- Given task -
Write out the listing beneath this instruction in its entirety, exactly as it reads.
** begin **
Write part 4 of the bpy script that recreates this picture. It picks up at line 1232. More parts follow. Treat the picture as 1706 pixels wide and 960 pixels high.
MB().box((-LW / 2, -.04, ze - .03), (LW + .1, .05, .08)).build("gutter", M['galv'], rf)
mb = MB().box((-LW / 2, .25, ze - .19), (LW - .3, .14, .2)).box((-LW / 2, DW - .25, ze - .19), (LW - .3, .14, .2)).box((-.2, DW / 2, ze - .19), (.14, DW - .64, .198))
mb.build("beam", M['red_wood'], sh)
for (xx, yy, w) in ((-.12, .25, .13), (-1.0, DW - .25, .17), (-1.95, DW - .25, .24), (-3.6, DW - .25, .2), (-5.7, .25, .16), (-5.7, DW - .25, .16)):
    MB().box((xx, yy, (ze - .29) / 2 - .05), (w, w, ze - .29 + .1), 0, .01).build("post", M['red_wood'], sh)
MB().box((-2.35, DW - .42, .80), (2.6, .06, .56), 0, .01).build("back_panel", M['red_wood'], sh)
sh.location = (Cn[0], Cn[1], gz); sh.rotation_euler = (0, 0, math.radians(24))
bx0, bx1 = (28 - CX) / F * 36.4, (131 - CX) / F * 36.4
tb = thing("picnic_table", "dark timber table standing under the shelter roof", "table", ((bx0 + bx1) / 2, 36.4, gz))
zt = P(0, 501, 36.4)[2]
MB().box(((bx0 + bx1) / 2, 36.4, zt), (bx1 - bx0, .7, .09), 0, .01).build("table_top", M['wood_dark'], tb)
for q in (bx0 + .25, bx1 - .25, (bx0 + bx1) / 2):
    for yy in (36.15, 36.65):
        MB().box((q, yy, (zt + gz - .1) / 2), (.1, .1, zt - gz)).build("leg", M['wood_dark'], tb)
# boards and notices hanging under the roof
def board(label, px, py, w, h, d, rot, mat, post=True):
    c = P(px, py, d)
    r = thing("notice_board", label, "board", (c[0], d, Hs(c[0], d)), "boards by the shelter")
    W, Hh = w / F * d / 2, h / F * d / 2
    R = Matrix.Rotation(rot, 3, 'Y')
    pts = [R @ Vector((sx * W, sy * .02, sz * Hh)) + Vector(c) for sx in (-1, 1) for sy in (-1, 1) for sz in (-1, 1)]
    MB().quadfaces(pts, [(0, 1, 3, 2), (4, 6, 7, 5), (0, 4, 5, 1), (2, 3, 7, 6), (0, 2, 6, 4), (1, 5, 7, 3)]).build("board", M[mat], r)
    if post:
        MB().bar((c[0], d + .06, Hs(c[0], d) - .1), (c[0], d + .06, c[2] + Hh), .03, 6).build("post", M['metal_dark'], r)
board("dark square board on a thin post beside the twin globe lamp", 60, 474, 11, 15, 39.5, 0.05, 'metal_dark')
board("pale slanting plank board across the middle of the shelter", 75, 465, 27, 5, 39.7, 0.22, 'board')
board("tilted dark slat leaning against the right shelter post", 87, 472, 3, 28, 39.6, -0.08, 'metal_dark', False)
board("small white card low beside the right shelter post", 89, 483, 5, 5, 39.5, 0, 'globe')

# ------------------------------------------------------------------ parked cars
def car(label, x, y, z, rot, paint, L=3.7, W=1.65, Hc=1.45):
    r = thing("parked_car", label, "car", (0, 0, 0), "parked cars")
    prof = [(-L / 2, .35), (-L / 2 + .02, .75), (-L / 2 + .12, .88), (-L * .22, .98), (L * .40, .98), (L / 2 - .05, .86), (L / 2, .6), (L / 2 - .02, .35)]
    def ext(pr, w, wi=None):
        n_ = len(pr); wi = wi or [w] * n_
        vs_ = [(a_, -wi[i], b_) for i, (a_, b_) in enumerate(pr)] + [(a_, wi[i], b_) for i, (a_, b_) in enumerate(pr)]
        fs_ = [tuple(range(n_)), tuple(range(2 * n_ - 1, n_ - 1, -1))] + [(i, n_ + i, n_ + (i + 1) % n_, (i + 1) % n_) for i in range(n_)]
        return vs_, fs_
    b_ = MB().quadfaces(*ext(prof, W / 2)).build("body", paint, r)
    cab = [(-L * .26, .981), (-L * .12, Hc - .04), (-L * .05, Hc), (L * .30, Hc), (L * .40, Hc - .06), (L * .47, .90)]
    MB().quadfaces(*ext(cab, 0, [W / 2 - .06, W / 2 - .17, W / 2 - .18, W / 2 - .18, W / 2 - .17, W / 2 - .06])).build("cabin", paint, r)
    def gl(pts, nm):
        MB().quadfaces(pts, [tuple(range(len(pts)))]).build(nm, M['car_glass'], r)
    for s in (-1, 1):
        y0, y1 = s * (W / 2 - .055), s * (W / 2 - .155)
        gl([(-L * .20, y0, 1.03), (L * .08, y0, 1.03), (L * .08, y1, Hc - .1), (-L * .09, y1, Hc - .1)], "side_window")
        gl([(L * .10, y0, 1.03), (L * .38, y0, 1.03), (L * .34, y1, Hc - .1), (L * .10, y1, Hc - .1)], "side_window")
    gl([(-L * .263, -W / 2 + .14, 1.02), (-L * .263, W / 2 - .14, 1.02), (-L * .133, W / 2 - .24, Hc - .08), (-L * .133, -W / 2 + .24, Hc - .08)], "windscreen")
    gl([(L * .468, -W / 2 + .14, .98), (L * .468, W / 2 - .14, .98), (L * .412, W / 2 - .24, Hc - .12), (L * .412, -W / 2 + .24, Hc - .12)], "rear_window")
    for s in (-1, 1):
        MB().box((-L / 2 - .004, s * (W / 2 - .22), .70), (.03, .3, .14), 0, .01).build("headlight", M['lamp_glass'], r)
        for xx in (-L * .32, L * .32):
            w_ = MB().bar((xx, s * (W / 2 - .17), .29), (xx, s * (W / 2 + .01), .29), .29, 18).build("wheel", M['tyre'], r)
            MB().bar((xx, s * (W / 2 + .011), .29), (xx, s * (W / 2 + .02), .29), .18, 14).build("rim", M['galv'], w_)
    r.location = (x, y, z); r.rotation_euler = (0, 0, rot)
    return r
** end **
- Finished exercise -
Write part 4 of the bpy script that recreates this picture. It picks up at line 1232. More parts follow. Treat the picture as 1706 pixels wide and 960 pixels high.
MB().box((-LW / 2, -.04, ze - .03), (LW + .1, .05, .08)).build("gutter", M['galv'], rf)
mb = MB().box((-LW / 2, .25, ze - .19), (LW - .3, .14, .2)).box((-LW / 2, DW - .25, ze - .19), (LW - .3, .14, .2)).box((-.2, DW / 2, ze - .19), (.14, DW - .64, .198))
mb.build("beam", M['red_wood'], sh)
for (xx, yy, w) in ((-.12, .25, .13), (-1.0, DW - .25, .17), (-1.95, DW - .25, .24), (-3.6, DW - .25, .2), (-5.7, .25, .16), (-5.7, DW - .25, .16)):
    MB().box((xx, yy, (ze - .29) / 2 - .05), (w, w, ze - .29 + .1), 0, .01).build("post", M['red_wood'], sh)
MB().box((-2.35, DW - .42, .80), (2.6, .06, .56), 0, .01).build("back_panel", M['red_wood'], sh)
sh.location = (Cn[0], Cn[1], gz); sh.rotation_euler = (0, 0, math.radians(24))
bx0, bx1 = (28 - CX) / F * 36.4, (131 - CX) / F * 36.4
tb = thing("picnic_table", "dark timber table standing under the shelter roof", "table", ((bx0 + bx1) / 2, 36.4, gz))
zt = P(0, 501, 36.4)[2]
MB().box(((bx0 + bx1) / 2, 36.4, zt), (bx1 - bx0, .7, .09), 0, .01).build("table_top", M['wood_dark'], tb)
for q in (bx0 + .25, bx1 - .25, (bx0 + bx1) / 2):
    for yy in (36.15, 36.65):
        MB().box((q, yy, (zt + gz - .1) / 2), (.1, .1, zt - gz)).build("leg", M['wood_dark'], tb)
# boards and notices hanging under the roof
def board(label, px, py, w, h, d, rot, mat, post=True):
    c = P(px, py, d)
    r = thing("notice_board", label, "board", (c[0], d, Hs(c[0], d)), "boards by the shelter")
    W, Hh = w / F * d / 2, h / F * d / 2
    R = Matrix.Rotation(rot, 3, 'Y')
    pts = [R @ Vector((sx * W, sy * .02, sz * Hh)) + Vector(c) for sx in (-1, 1) for sy in (-1, 1) for sz in (-1, 1)]
    MB().quadfaces(pts, [(0, 1, 3, 2), (4, 6, 7, 5), (0, 4, 5, 1), (2, 3, 7, 6), (0, 2, 6, 4), (1, 5, 7, 3)]).build("board", M[mat], r)
    if post:
        MB().bar((c[0], d + .06, Hs(c[0], d) - .1), (c[0], d + .06, c[2] + Hh), .03, 6).build("post", M['metal_dark'], r)
board("dark square board on a thin post beside the twin globe lamp", 60, 474, 11, 15, 39.5, 0.05, 'metal_dark')
board("pale slanting plank board across the middle of the shelter", 75, 465, 27, 5, 39.7, 0.22, 'board')
board("tilted dark slat leaning against the right shelter post", 87, 472, 3, 28, 39.6, -0.08, 'metal_dark', False)
board("small white card low beside the right shelter post", 89, 483, 5, 5, 39.5, 0, 'globe')

# ------------------------------------------------------------------ parked cars
def car(label, x, y, z, rot, paint, L=3.7, W=1.65, Hc=1.45):
    r = thing("parked_car", label, "car", (0, 0, 0), "parked cars")
    prof = [(-L / 2, .35), (-L / 2 + .02, .75), (-L / 2 + .12, .88), (-L * .22, .98), (L * .40, .98), (L / 2 - .05, .86), (L / 2, .6), (L / 2 - .02, .35)]
    def ext(pr, w, wi=None):
        n_ = len(pr); wi = wi or [w] * n_
        vs_ = [(a_, -wi[i], b_) for i, (a_, b_) in enumerate(pr)] + [(a_, wi[i], b_) for i, (a_, b_) in enumerate(pr)]
        fs_ = [tuple(range(n_)), tuple(range(2 * n_ - 1, n_ - 1, -1))] + [(i, n_ + i, n_ + (i + 1) % n_, (i + 1) % n_) for i in range(n_)]
        return vs_, fs_
    b_ = MB().quadfaces(*ext(prof, W / 2)).build("body", paint, r)
    cab = [(-L * .26, .981), (-L * .12, Hc - .04), (-L * .05, Hc), (L * .30, Hc), (L * .40, Hc - .06), (L * .47, .90)]
    MB().quadfaces(*ext(cab, 0, [W / 2 - .06, W / 2 - .17, W / 2 - .18, W / 2 - .18, W / 2 - .17, W / 2 - .06])).build("cabin", paint, r)
    def gl(pts, nm):
        MB().quadfaces(pts, [tuple(range(len(pts)))]).build(nm, M['car_glass'], r)
    for s in (-1, 1):
        y0, y1 = s * (W / 2 - .055), s * (W / 2 - .155)
        gl([(-L * .20, y0, 1.03), (L * .08, y0, 1.03), (L * .08, y1, Hc - .1), (-L * .09, y1, Hc - .1)], "side_window")
        gl([(L * .10, y0, 1.03), (L * .38, y0, 1.03), (L * .34, y1, Hc - .1), (L * .10, y1, Hc - .1)], "side_window")
    gl([(-L * .263, -W / 2 + .14, 1.02), (-L * .263, W / 2 - .14, 1.02), (-L * .133, W / 2 - .24, Hc - .08), (-L * .133, -W / 2 + .24, Hc - .08)], "windscreen")
    gl([(L * .468, -W / 2 + .14, .98), (L * .468, W / 2 - .14, .98), (L * .412, W / 2 - .24, Hc - .12), (L * .412, -W / 2 + .24, Hc - .12)], "rear_window")
    for s in (-1, 1):
        MB().box((-L / 2 - .004, s * (W / 2 - .22), .70), (.03, .3, .14), 0, .01).build("headlight", M['lamp_glass'], r)
        for xx in (-L * .32, L * .32):
            w_ = MB().bar((xx, s * (W / 2 - .17), .29), (xx, s * (W / 2 + .01), .29), .29, 18).build("wheel", M['tyre'], r)
            MB().bar((xx, s * (W / 2 + .011), .29), (xx, s * (W / 2 + .02), .29), .18, 14).build("rim", M['galv'], w_)
    r.location = (x, y, z); r.rotation_euler = (0, 0, rot)
    return r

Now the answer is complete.